Joseph J. Thorndike: Just to challenge you a little bit on this, does it make sense to try to address all these different kinds of inmate labor? It seems pretty clear that when you’re hiring inmates out to private companies, that might deserve treatment that is akin to any kind of private sector labor. But does it make sense to try to be changing the treatment of inmate labor that is the variety of sweeping up inside the prison, are these really the same thing or are they apples and oranges?

Stephanie Hunter McMahon: Well, it’s all on a spectrum. It seems pretty clear to me that when there’s a private employer, all labor is the same and that someone’s putting forth the effort in producing a good or service.

At times, where prisons run their own industries and produce their own goods, which I would argue is much more similar to the private employer, it just happens to be that prison has become the producer. But even when you’re in the prison and someone’s providing a service that has to be provided, such as cafeteria work or janitorial staff, that work is work that would otherwise be paid to someone who would receive these benefits.I do agree there’s that potential. I’ve spoken with someone from the Prison Policy Initiative about how there’s some employment inside of prisons which is just make-work. I do agree that when it’s a job that’s created for nonproductive reasons, I think there’s going to need to be lines drawn. But if it’s productive labor, I think it should be treated the same.

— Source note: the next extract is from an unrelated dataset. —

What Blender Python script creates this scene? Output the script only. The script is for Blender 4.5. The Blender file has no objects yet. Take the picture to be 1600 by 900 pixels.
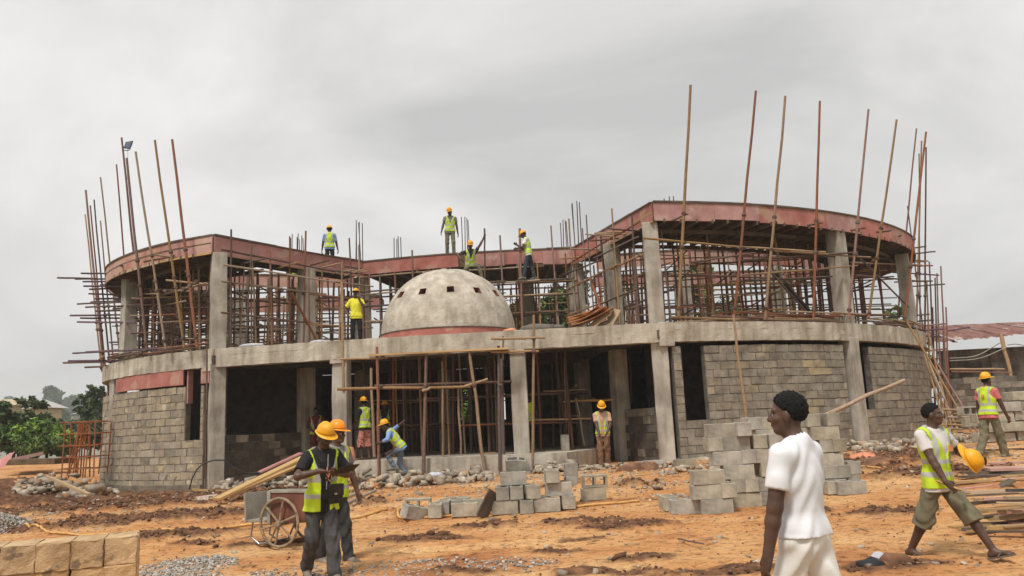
import bpy, bmesh, math, random
import numpy as np
from mathutils import Matrix, Vector
rng = np.random.default_rng(7)
random.seed(7)
sc = bpy.context.scene
COL = sc.collection

# ------------------------------------------------------------------ camera
FPX = 1256.0                                   # focal length in pixels of the 1600 px wide photograph
PITCH, ROLL = math.radians(9.85), math.radians(2.6)
EYE = np.array([0.0, 0.0, 1.65])
_f = np.array([0, math.cos(PITCH), math.sin(PITCH)])
_r0 = np.array([1.0, 0, 0]); _u0 = np.array([0, -math.sin(PITCH), math.cos(PITCH)])
_R = math.cos(ROLL) * _r0 - math.sin(ROLL) * _u0
_U = math.sin(ROLL) * _r0 + math.cos(ROLL) * _u0
cam = bpy.data.cameras.new('camera')
cam.lens = FPX / 1600 * 36; cam.sensor_width = 36
cam.clip_start = 0.1; cam.clip_end = 3000
camo = bpy.data.objects.new('camera', cam); COL.objects.link(camo)
M = Matrix.Identity(4)
for i in range(3):
    M[i][0] = _R[i]; M[i][1] = _U[i]; M[i][2] = -_f[i]; M[i][3] = EYE[i]
camo.matrix_world = M
sc.camera = camo

def ray(x, y): return _f + _R * (x - 800) / FPX - _U * (y - 450) / FPX
def P(x, y, Y):
    d = ray(x, y); return EYE + d * Y / d[1]
def Pz(x, y, z):
    d = ray(x, y); return EYE + d * (z - EYE[2]) / d[2]

# ------------------------------------------------------------------ world, sun, exposure
SUN_EL, SUN_AZ = math.radians(58), math.radians(205)      # azimuth clockwise from +Y: behind the camera, a little to the left
world = bpy.data.worlds.new('World'); sc.world = world; world.use_nodes = True
nt = world.node_tree; nt.nodes.clear()
def wn(t, **k):
    n = nt.nodes.new(t)
    for a, b in k.items(): setattr(n, a, b)
    return n
out = wn('ShaderNodeOutputWorld'); bg = wn('ShaderNodeBackground'); bg.inputs[1].default_value = 0.1
sky = wn('ShaderNodeTexSky', sky_type='NISHITA', sun_disc=False)
sky.sun_elevation = SUN_EL; sky.sun_rotation = SUN_AZ; sky.dust_density = 3.0
tc = wn('ShaderNodeTexCoord'); sep = wn('ShaderNodeSeparateXYZ')
nt.links.new(tc.outputs['Generated'], sep.inputs[0])
zz = wn('ShaderNodeMath', operation='MAXIMUM'); zz.inputs[1].default_value = 0.0
nt.links.new(sep.outputs[2], zz.inputs[0])
za = wn('ShaderNodeMath', operation='ADD'); za.inputs[1].default_value = 0.5
nt.links.new(zz.outputs[0], za.inputs[0])
dv = wn('ShaderNodeVectorMath', operation='DIVIDE')
cmb = wn('ShaderNodeCombineXYZ')
for i in range(3): nt.links.new(za.outputs[0], cmb.inputs[i])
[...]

Joseph J. Thorndike: It raises interesting questions about what kind of work counts as work, which is a much broader question that we historians certainly have engaged in over time and that the tax system has treated differently over time. Certain kinds of labor really are treated like labor and certain kinds of labor just aren’t.In general, what you’re saying is that prison labor isn’t really treated like labor ever, and that the vast majority of it, some large percentage of it should be treated like labor, is your point.

Stephanie Hunter McMahon: I think a very large percentage. The default should be that it is treated as labor, whereas since at least the 1950s, it’s all been excluded.

Joseph J. Thorndike: You can change a lot of this by changing the statutory exclusions, and then we run into the next part of the problem: A lot of these workers don’t make enough money to qualify for all of these programs based on what they’re earning. How do we fix that again?

Stephanie Hunter McMahon: That’s the difficult issue. There’s lobbyists in various states that are trying to eliminate what is seen, in my mind, justly as slave labor, when you’re requiring people to work and paying them nothing. In about five or six states, there’s no payment whatsoever, and other states are paying them pennies on the dollar or pennies per hour.

There’s the potential that the lobbyists will secure for inmate labor a minimum wage. If not, there’s the possibility of creating a different type of measure for labor that’s allowed to be less than minimum wage.There’s the one situation where there are members of religious orders who’ve taken vows of poverty. They don’t have to get paid because they’re not getting paid, but there’s an ability to value what they’ve done to allow them to earn towards Social Security.